### STORED DATA
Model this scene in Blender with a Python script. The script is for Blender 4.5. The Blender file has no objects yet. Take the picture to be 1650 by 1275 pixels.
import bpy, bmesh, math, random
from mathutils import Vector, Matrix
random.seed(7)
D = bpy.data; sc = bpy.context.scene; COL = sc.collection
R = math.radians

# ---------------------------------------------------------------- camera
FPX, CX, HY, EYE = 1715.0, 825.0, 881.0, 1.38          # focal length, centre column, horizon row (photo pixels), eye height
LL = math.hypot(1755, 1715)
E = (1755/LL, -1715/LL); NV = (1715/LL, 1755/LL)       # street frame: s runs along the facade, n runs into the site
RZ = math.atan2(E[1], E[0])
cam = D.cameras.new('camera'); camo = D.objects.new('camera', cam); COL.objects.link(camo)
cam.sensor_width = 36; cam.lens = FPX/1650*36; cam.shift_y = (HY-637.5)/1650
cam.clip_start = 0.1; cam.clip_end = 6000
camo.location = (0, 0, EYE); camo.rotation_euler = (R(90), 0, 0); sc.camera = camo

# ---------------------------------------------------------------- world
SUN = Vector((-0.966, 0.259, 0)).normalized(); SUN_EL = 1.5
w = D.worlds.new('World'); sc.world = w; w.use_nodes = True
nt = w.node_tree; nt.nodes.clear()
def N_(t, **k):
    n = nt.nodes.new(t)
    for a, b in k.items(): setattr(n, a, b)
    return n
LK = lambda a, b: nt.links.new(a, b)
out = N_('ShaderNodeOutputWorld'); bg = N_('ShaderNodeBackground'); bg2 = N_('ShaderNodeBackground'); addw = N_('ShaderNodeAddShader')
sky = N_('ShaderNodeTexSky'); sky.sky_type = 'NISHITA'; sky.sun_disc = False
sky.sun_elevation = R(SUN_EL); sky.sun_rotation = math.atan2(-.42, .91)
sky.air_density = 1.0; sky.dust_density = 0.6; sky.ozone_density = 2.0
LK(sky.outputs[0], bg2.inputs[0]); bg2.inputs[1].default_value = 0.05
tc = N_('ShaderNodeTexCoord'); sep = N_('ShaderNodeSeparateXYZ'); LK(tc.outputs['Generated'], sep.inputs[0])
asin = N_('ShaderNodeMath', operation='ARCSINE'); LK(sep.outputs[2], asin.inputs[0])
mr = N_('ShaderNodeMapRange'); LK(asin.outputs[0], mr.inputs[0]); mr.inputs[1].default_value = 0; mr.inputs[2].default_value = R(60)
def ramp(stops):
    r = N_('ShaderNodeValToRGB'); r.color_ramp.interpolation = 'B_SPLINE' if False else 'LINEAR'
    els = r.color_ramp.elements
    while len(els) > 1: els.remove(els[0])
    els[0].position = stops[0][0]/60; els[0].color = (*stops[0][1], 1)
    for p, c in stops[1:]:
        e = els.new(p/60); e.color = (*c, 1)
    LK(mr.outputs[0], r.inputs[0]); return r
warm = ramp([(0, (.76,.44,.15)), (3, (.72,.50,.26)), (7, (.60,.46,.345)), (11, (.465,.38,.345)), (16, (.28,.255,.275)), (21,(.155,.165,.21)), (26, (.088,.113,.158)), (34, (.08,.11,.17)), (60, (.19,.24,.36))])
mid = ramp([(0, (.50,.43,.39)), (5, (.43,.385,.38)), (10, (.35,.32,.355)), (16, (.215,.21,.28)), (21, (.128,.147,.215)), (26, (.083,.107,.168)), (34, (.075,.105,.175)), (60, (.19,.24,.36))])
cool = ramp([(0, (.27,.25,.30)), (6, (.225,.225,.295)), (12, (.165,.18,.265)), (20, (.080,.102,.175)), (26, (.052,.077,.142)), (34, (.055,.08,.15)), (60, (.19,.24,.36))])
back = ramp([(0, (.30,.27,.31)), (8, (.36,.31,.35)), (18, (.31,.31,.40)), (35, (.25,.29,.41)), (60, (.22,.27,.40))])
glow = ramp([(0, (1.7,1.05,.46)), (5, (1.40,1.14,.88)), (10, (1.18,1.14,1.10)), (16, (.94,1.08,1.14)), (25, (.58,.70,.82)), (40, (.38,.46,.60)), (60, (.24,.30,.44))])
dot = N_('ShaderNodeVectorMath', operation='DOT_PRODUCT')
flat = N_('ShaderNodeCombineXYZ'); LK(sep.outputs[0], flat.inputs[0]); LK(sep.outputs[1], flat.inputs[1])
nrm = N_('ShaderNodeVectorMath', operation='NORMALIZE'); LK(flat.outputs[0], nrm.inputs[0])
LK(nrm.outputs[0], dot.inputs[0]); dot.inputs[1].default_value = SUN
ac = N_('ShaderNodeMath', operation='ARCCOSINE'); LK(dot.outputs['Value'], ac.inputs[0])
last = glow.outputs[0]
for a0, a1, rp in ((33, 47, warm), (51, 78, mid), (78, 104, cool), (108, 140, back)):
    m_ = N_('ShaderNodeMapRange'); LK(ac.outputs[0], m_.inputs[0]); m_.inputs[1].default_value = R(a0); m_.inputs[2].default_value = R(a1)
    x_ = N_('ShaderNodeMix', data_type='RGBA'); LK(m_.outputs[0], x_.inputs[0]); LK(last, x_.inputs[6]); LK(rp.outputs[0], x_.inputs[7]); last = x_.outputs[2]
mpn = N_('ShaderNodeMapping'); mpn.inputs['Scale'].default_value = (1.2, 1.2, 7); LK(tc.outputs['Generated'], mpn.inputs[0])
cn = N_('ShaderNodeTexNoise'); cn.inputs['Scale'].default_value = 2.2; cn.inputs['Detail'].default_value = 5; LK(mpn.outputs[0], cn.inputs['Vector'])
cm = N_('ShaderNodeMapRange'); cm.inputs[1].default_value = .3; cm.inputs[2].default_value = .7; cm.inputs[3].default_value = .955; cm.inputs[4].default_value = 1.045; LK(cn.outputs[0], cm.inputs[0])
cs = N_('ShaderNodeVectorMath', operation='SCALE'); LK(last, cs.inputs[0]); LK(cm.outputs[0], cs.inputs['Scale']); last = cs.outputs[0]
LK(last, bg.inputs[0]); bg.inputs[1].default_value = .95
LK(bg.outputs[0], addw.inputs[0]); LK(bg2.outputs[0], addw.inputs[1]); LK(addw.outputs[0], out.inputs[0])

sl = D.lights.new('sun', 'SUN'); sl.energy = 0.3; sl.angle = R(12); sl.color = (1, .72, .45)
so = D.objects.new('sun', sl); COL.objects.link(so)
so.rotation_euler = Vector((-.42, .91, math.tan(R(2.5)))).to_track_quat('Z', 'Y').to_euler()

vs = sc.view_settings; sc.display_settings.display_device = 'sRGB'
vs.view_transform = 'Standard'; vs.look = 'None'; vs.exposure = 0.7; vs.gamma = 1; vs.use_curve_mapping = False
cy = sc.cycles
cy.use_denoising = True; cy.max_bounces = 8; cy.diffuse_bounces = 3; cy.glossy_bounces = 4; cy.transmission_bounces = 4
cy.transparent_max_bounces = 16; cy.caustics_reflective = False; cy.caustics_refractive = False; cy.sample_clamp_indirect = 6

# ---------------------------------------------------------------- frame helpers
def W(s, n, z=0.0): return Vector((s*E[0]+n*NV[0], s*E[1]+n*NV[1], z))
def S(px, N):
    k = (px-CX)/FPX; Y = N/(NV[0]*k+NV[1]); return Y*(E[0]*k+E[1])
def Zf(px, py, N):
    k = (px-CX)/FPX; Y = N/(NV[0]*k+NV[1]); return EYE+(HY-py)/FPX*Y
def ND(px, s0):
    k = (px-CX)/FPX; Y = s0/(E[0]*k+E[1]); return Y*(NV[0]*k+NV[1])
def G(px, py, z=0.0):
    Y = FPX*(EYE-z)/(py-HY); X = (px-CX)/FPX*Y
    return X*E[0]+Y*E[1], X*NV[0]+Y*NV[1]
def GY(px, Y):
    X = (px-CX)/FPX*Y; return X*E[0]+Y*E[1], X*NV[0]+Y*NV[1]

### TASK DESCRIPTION
Your answer should be exactly the lines of the data above, from the first through the line containing "R = math.radians".

### SOLUTION
Model this scene in Blender with a Python script. The script is for Blender 4.5. The Blender file has no objects yet. Take the picture to be 1650 by 1275 pixels.
import bpy, bmesh, math, random
from mathutils import Vector, Matrix
random.seed(7)
D = bpy.data; sc = bpy.context.scene; COL = sc.collection
R = math.radians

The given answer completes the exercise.